*** TASK DATA ***

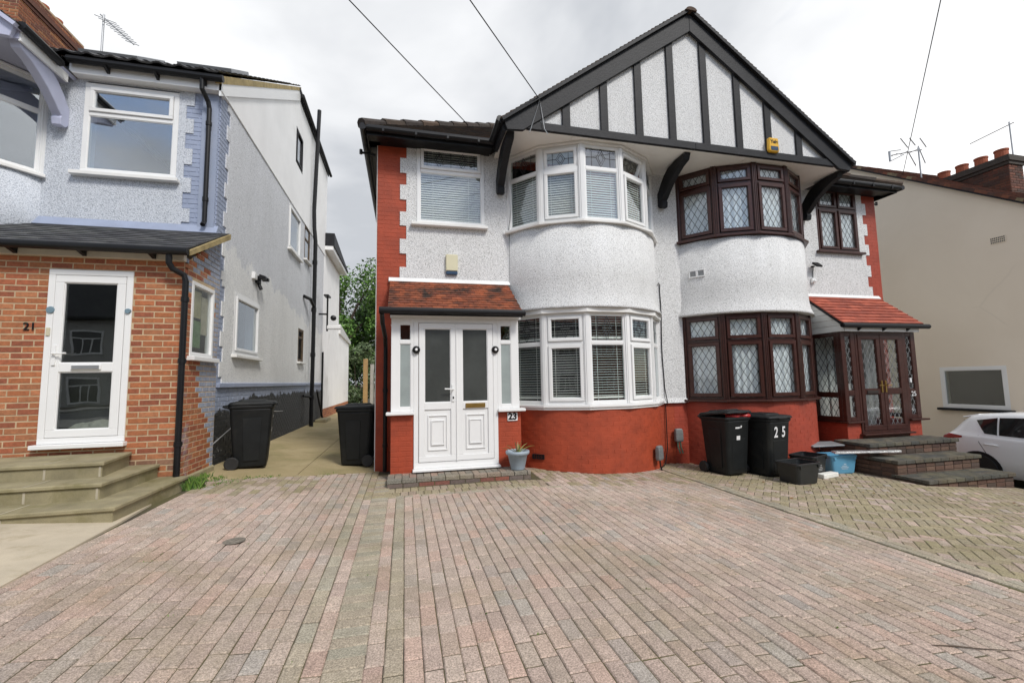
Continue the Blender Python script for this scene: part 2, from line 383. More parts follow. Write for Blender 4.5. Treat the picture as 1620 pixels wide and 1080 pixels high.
for i in range(-120, 120):
    for j in range(-40, 40):
        for k in (0, 1):
            if k == 0: p_, q_ = i+4*j+1.0, -i+.5
            else: p_, q_ = i+4*j+2.5, -i+1.0
            X = 4.65+(p_*u0)*c45-(q_*u0)*c45; Y = 3.5+(p_*u0)*c45+(q_*u0)*c45
            if X < 4.58 or X > 10.6 or Y < .6 or Y > 7.75: continue
            put(X, Y, 2+k, 'M' if random.random() < .86 else 'A')
def paver_geo(mb, L, W=.0965, ch=.0065, dp=.03):
    a, c = W/2, L/2
    mb.add([(-a, -c, -dp), (a, -c, -dp), (a, c, -dp), (-a, c, -dp), (-a, -c, -ch), (a, -c, -ch), (a, c, -ch), (-a, c, -ch),
            (-a+ch, -c+ch, 0), (a-ch, -c+ch, 0), (a-ch, c-ch, 0), (-a+ch, c-ch, 0)],
           [(0, 1, 5, 4), (1, 2, 6, 5), (2, 3, 7, 6), (3, 0, 4, 7), (4, 5, 9, 8), (5, 6, 10, 9), (6, 7, 11, 10), (7, 4, 8, 11), (8, 9, 10, 11)])
def in_view(p):
    d = Vector(p)-Vector((0, 0, CAMH)); z = d.dot(CF)
    if z < .3: return None
    px, py = 810+FPX*d.dot(CR)/z, 540-FPX*d.dot(CU)/z
    return z if (-10 < px < 1630 and py < 1090) else None
ROT = {0: 0, 1: math.pi/2, 2: -math.pi/4, 3: math.pi/4}
near = sorted((i for i in range(len(pavers)) if in_view((pavers[i][0], pavers[i][1], g(pavers[i][0]))) is not None),
              key=lambda i: in_view((pavers[i][0], pavers[i][1], g(pavers[i][0]))))[:300]
near = set(near); rest = MB(); PME = {}
for i, (cx, cy, r, c, key, L) in enumerate(pavers):
    dz = random.uniform(-.0018, .0018) if r < 2 else random.uniform(-.0032, -.0020); sl = math.atan((g(cx+.05)-g(cx-.05))/.1)
    rz = ROT[r]+random.uniform(-.008, .008); jx, jy = random.uniform(-.0015, .0015), random.uniform(-.0015, .0015)
    Mx = Matrix.Translation((cx+jx, cy+jy, g(cx)+dz)) @ Matrix.Rotation(-sl, 4, 'Y') @ Matrix.Rotation(rz, 4, 'Z') @ Matrix.Rotation(random.uniform(-.012, .012), 4, 'X')
    if i in near:
        key = (key, r > 1)
        if key not in PME:
            t_ = MB(); t_.cur = c; paver_geo(t_, *((.2045, .0955) if r < 2 else (.1995, .0985))); PME[key] = t_.mesh('paving_block', PAVER)
        o = bpy.data.objects.new('paving_block', PME[key]); COL.objects.link(o); o.matrix_world = Mx; o.parent = drive
    else:
        t_ = MB(); paver_geo(t_, *((.2045, .0955) if r < 2 else (.1995, .0985))); rest.cur = c
        rest.add([Mx @ Vector(v) for v in t_.v], t_.f)
rest.build('paving_blocks', PAVER, drive, kind='stuff')
# ------------------------------------------------------------------ wall, brick, tile and window helpers
TX, NX = (1, 0), (0, -1)            # a wall facing the street: a runs along +X, outwards is -Y
def gridwall(mb, O, t, n, As, Zs, solid, d0, d1):
    P = lambda a, d, z: (O[0]+t[0]*a+n[0]*d, O[1]+t[1]*a+n[1]*d, z)
    As = sorted(set(round(a, 4) for a in As)); Zs = sorted(set(round(z, 4) for z in Zs)); na, nz = len(As)-1, len(Zs)-1
    S = [[bool(solid((As[i]+As[i+1])/2, (Zs[k]+Zs[k+1])/2)) for k in range(nz)] for i in range(na)]
    q = lambda *pts: mb.add(pts, [tuple(range(len(pts)))])
    for i in range(na):
        for k in range(nz):
            if not S[i][k]: continue
            a, c, z, y = As[i], As[i+1], Zs[k], Zs[k+1]
            q(P(a, d1, z), P(c, d1, z), P(c, d1, y), P(a, d1, y)); q(P(c, d0, z), P(a, d0, z), P(a, d0, y), P(c, d0, y))
            if i == 0 or not S[i-1][k]: q(P(a, d0, z), P(a, d1, z), P(a, d1, y), P(a, d0, y))
            if i == na-1 or not S[i+1][k]: q(P(c, d1, z), P(c, d0, z), P(c, d0, y), P(c, d1, y))
            if k == 0 or not S[i][k-1]: q(P(a, d0, z), P(c, d0, z), P(c, d1, z), P(a, d1, z))
            if k == nz-1 or not S[i][k+1]: q(P(a, d1, y), P(c, d1, y), P(c, d0, y), P(a, d0, y))
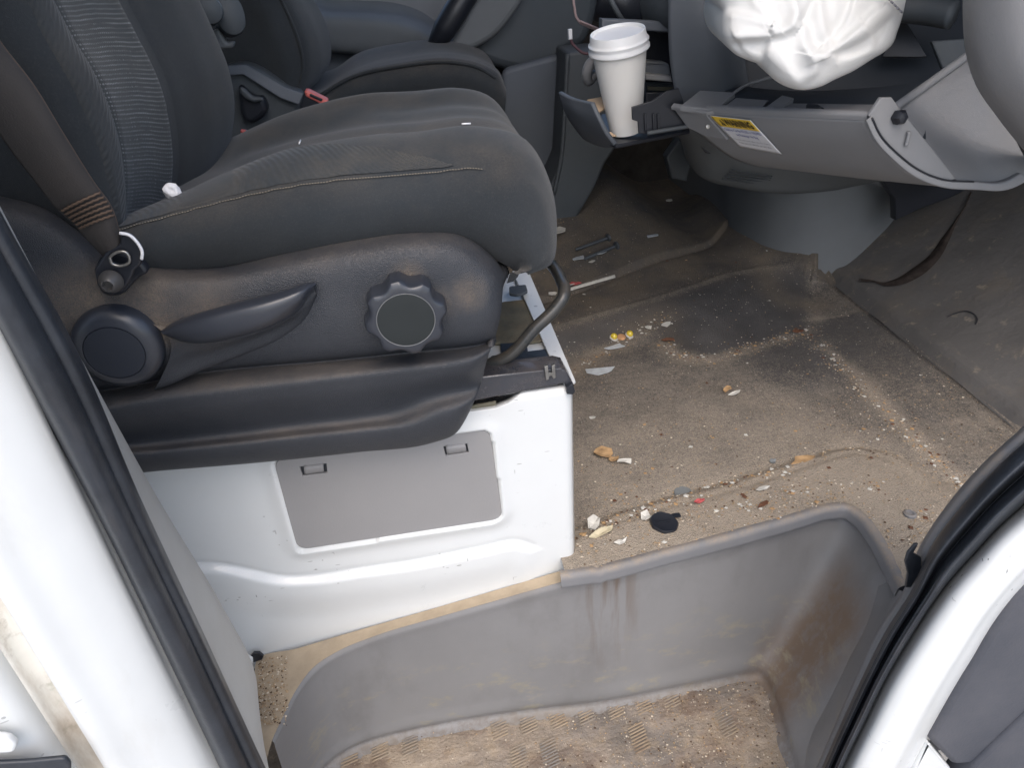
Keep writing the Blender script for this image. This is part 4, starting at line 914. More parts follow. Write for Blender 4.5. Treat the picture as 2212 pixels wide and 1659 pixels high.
yplate('stack_recess', [(1385, 60), (1455, 60), (1475, 215), (1385, 250)], 1.215, .01, M['black'], db_)
sh = yplate('shelf', [(1396, 131), (1444, 136), (1444, 146), (1437, 151), (1396, 146)], 1.185, .03, M['bolster'], db_, rad=.002)
yplate('shelf_rail', [(1394, 158), (1450, 164), (1454, 177), (1394, 172)], 1.145, .02, M['dash'], db_, rad=.002, bevel=.002)
yplate('lower_slot', [(1396, 178), (1452, 180), (1474, 225), (1396, 240)], 1.19, .01, M['deep'], db_)
pplate('slot_paper', oY([(1398, 186), (1456, 188), (1440, 196), (1400, 194)], 1.175), .002, M['olive'], db_, bevel=.0005)
# upper rolls
tube('vent_roll', np.array([on(1300, -14, 'Y', 1.27), on(1372, 8, 'Y', 1.25), on(1434, 6, 'Y', 1.22)]), .040, M['black'], db_, n=24, res=20)
tube('dash_roll', np.array([on(1432, 6, 'Y', 1.215), on(1476, -6, 'Y', 1.16), on(1540, -32, 'Y', 1.12), on(1600, -66, 'Y', 1.10)]), [.041, .042, .042, .042], M['deep'], db_, n=24, res=24)
tube('bezel_ring', np.array([on(1310, -30, 'Y', 1.21), on(1322, 4, 'Y', 1.20), on(1336, 30, 'Y', 1.20), on(1348, 48, 'Y', 1.21)]), .004, M['deep'], db_, n=8, res=20)
tube('side_handle', np.array([on(1282, 128, 'Y', 1.24), on(1272, 142, 'Y', 1.23), on(1267, 158, 'Y', 1.23), on(1270, 174, 'Y', 1.235), on(1285, 160, 'Y', 1.25)]), .008, M['dash'], db_, n=10, res=30)

pplate('tunnel_side', [(.24, 1.93, -.02), (1.3, 2.16, -.02), (1.3, 2.16, .62), (.24, 1.93, .62)], .02, M['carpet'], db_, bevel=.004)
# cup drawer and the things in it
dwr = thing('cup_holder', 'pulled out cup holder drawer below the centre stack', 'cup holder', tuple(on(1380, 280, 'Y', 1.1)))
ft = [(1206, 199), (1224, 208), (1250, 216), (1276, 223)]
fl = [[(1206, 199), (1226, 209), (1252, 217), (1277, 223)], [(1213, 222), (1236, 235), (1262, 246), (1290, 252)], [(1224, 250), (1246, 268), (1276, 284), (1308, 288)], [(1246, 284), (1266, 304), (1296, 316), (1331, 319)]]
sheet('drawer_front', [oY(fl[0], [1.16, 1.13, 1.10, 1.07]), oY(fl[1], [1.155, 1.12, 1.09, 1.06]), oY(fl[2], [1.16, 1.13, 1.10, 1.06]), oY(fl[3], [1.19, 1.15, 1.12, 1.07])], M['dashdark'], dwr, nu=30, nv=30, solid=.006)
pplate('tray_floor', np.array([on(1270, 285, 'Z', .415), on(1330, 312, 'Z', .415), on(1490, 280, 'Z', .415), on(1470, 240, 'Z', .415), on(1300, 245, 'Z', .415)]), .006, M['black'], dwr)
wallp = [(1365, 231), (1408, 218), (1440, 196), (1466, 190), (1476, 216), (1490, 276), (1440, 284), (1398, 288), (1380, 288), (1378, 262), (1366, 258)]
yplate('cup_wall', wallp, 1.045, .004, M['black'], dwr, bevel=.001)
for k_, px_ in enumerate((1392, 1410, 1420)):
    yplate('wall_rib', [(px_, 246), (px_ + 4, 245), (px_ + 5, 282), (px_ + 1, 284)], 1.0415, .004, M['black'], dwr, bevel=.001)
tube('tray_edge', oY([(1398, 287), (1440, 280), (1488, 272)], 1.04), .003, M['deep'], dwr, n=8, res=16)
pplate('tray_back', oY([(1396, 200), (1440, 198), (1470, 205), (1480, 250), (1396, 280)], 1.16), .006, M['black'], dwr)
wd = pplate('wood_strip', np.array([on(1268, 216, 'Y', 1.14), on(1300, 206, 'Y', 1.16), on(1306, 236, 'Y', 1.12), on(1290, 242, 'Y', 1.10), on(1282, 232, 'Y', 1.11)]), .004, M['wood'], None, bevel=.0008)
tag(wd, 'broken pale wood strip wedged in the drawer left of the paper cup', 'wood strip')
wd2 = pplate('paper_shred', np.array([on(1303, 288, 'Y', 1.085), on(1318, 284, 'Y', 1.09), on(1332, 292, 'Y', 1.08), on(1310, 296, 'Y', 1.075)]), .0015, M['wood'], None, bevel=.0004)
tag(wd2, 'tan paper shred under the base of the paper cup', 'scrap')

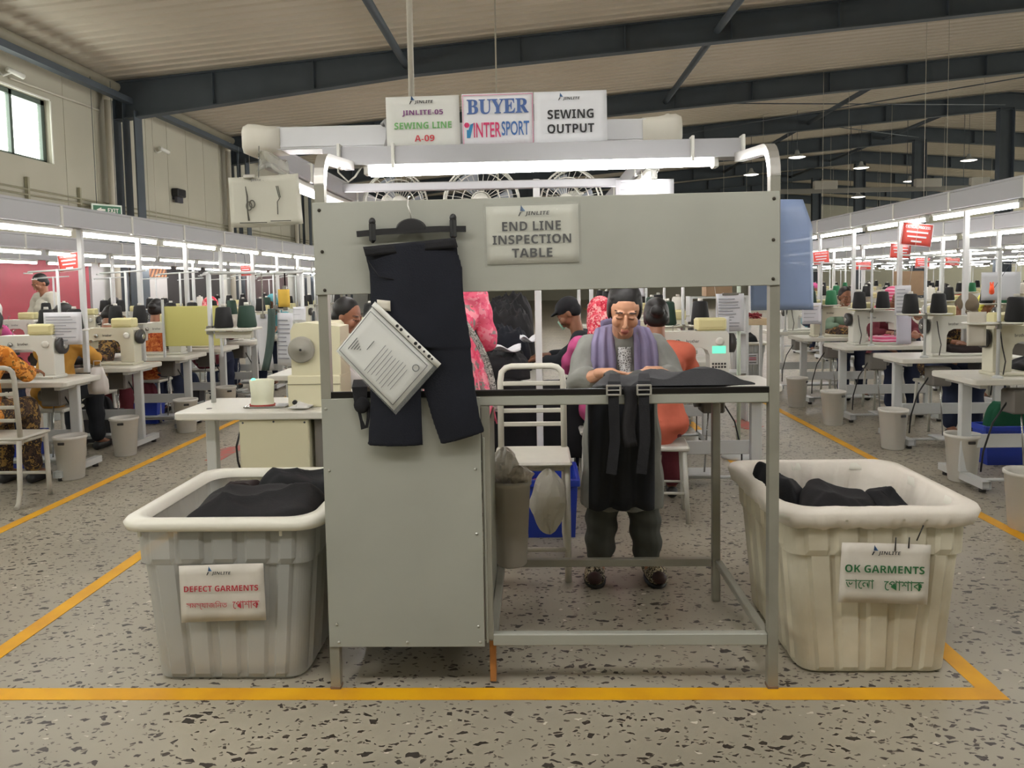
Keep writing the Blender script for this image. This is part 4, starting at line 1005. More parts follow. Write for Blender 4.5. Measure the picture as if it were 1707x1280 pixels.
    M_leo = patch('leopard_print', [(232, 222, 200), (30, 24, 22), (206, 190, 160), (26, 22, 20)], 75, .6)
    for s in (-1, 1):
        f = MB().caps((s*.135, .03, .04), (s*.15, -.085, .042), .046, .050, 14).ell((s*.15, -.1, .038), (.05, .05, .036))
        fm = fuse(f, .006, 2, 'shoe'); sho = obj('shoe', fm, M_leo, t)
        obj('toe_cap', MB().ell((s*.152, -.128, .046), (.036, .032, .030)), mat('toe_brown', (64, 40, 40), .5), sho)
        obj('sole', MB().lathe([(.052, 0), (.054, .012), (.05, .018)], n=24, M=Matrix.Translation((s*.145, -.045, 0)) @ Matrix.Diagonal((1, 2.0, 1, 1))), M_black, sho)
    return t
inspector()

# dungarees on the sloping top, straps over the front edge, legs hanging on the far side
slope = lambda y: 1.078-(y-2.56)*.158
G = thing('dungarees', 'black garment with buckled straps spread on the sloping inspection table', 'garment', (.47, 2.95, 0))
def spread(u, v):
    x = -.235+.53*u; y = -.36+.66*v
    e = min(1, 8*u, 8*(1-u))*min(1, 10*(1-v)+.25)
    f = .016*sin(11*x+16*y)+.012*sin(31*x-9*y+1)+.010*sin(23*y+5*x)+.008*sin(47*x+20*y)
    return (x+.02*sin(9*y), y, slope(2.95+y)+.011+e*(.016+.014*sin(pi*v)+.030*max(0, sin(pi*(u*1.2-.35)))*(1-v)+f*.8))
def under(u, v):
    x = -.235+.53*u; y = -.36+.66*v; return (x+.02*sin(9*y), y, slope(2.95+y)+.006)
b = MB(); A_ = [[spread(i/40, j/40) for i in range(41)] for j in range(41)]
b.grid(spread, 40, 40); b.grid(under, 40, 40)
k = 41*41; e = [i for i in range(41)]+[j*41+40 for j in range(1, 41)]+[40*41+i for i in range(39, -1, -1)]+[j*41 for j in range(39, 0, -1)]
for q in range(len(e)): b.f.append([e[q], e[q]+k, e[(q+1) % len(e)]+k, e[(q+1) % len(e)]]); b.mi.append(0); b.sm.append(True)
M_grey = mat('cloth_charcoal', (54, 54, 56), .82, var=.15, scale=8, bump=.15, bscale=180, spec=.25)
obj('body_panel', b, M_grey, G)
obj('folded_cuff', MB().slab(lambda u, v: (-.20+.15*u, -.13+.13*v, slope(2.82+.13*v)+.034+.026*sin(pi*v)+.012*sin(9*u)), 14, 8, .006), mat('cloth_grey2', (74, 75, 74), .8, spec=.2), G)
for x0, x1 in ((-.06, .05), (.05, .16)):
    obj('leg', MB().slab(lambda u, v: ((x0-.17)*1.0+(x1-x0+.075)*u+.0*v, .402+.016*sin(u*11+v*2)+.01*v, .96-.56*v-.005*sin(9*u)), 22, 12, .012), mat('cloth_pleat', (46, 48, 54), .85, spec=.2), G)
for x in (-.202, -.098):
    st = obj('strap', MB().sweep([(x+.02, -.28, slope(2.67)+.05), (x+.005, -.39, 1.098), (x, -.409, 1.075), (x, -.413, 1.02), (x+.004, -.412, .90), (x-.01, -.408, .78)], 0, rect=(.036, .006), up=None), M_blackcloth, G)
    bk = MB()
    for c, d in (((0, 0, .016), (.050, .008, .006)), ((0, 0, -.016), (.050, .008, .006)), ((-.023, 0, 0), (.006, .008, .036)), ((.023, 0, 0), (.006, .008, .036)), ((0, 0, 0), (.05, .006, .004))): bk.box((x+c[0], -.418+c[1], 1.074+c[2]), d, .0015)
    obj('buckle', bk, M_chrome, st)
obj('webbing_end', MB().slab(lambda u, v: (-.168+.045*u+.006*sin(7*v), -.404-.008*sin(5*u)-.004, 1.085-.21*v), 6, 10, .006), M_blackcloth2, G)

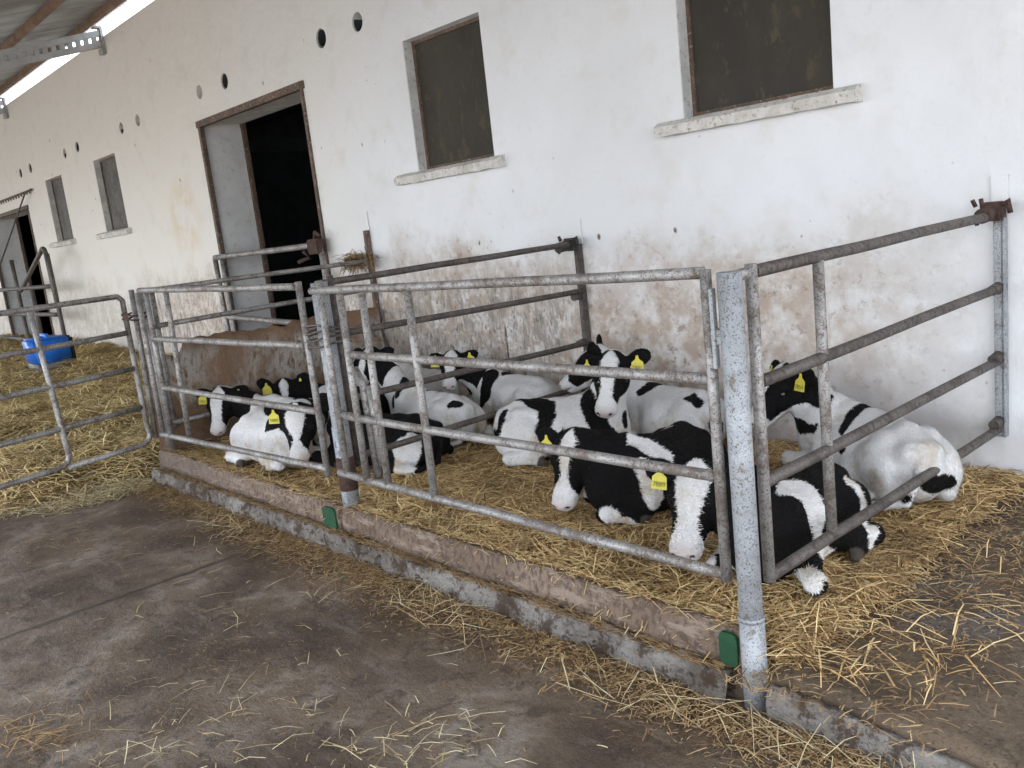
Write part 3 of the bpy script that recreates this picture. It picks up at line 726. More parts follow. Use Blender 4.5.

***

### DESCRIPTION OF THE TASK
Return the lines from the line with "were 1707x1280 pixels." through the line with "inspector()", inclusive, exactly as they stand, and nothing else.

### EXPECTED ANSWER
Keep writing the Blender script for this image. This is part 4, starting at line 1005. More parts follow. Write for Blender 4.5. Measure the picture as if it were 1707x1280 pixels.
    M_leo = patch('leopard_print', [(232, 222, 200), (30, 24, 22), (206, 190, 160), (26, 22, 20)], 75, .6)
    for s in (-1, 1):
        f = MB().caps((s*.135, .03, .04), (s*.15, -.085, .042), .046, .050, 14).ell((s*.15, -.1, .038), (.05, .05, .036))
        fm = fuse(f, .006, 2, 'shoe'); sho = obj('shoe', fm, M_leo, t)
        obj('toe_cap', MB().ell((s*.152, -.128, .046), (.036, .032, .030)), mat('toe_brown', (64, 40, 40), .5), sho)
        obj('sole', MB().lathe([(.052, 0), (.054, .012), (.05, .018)], n=24, M=Matrix.Translation((s*.145, -.045, 0)) @ Matrix.Diagonal((1, 2.0, 1, 1))), M_black, sho)
    return t
inspector()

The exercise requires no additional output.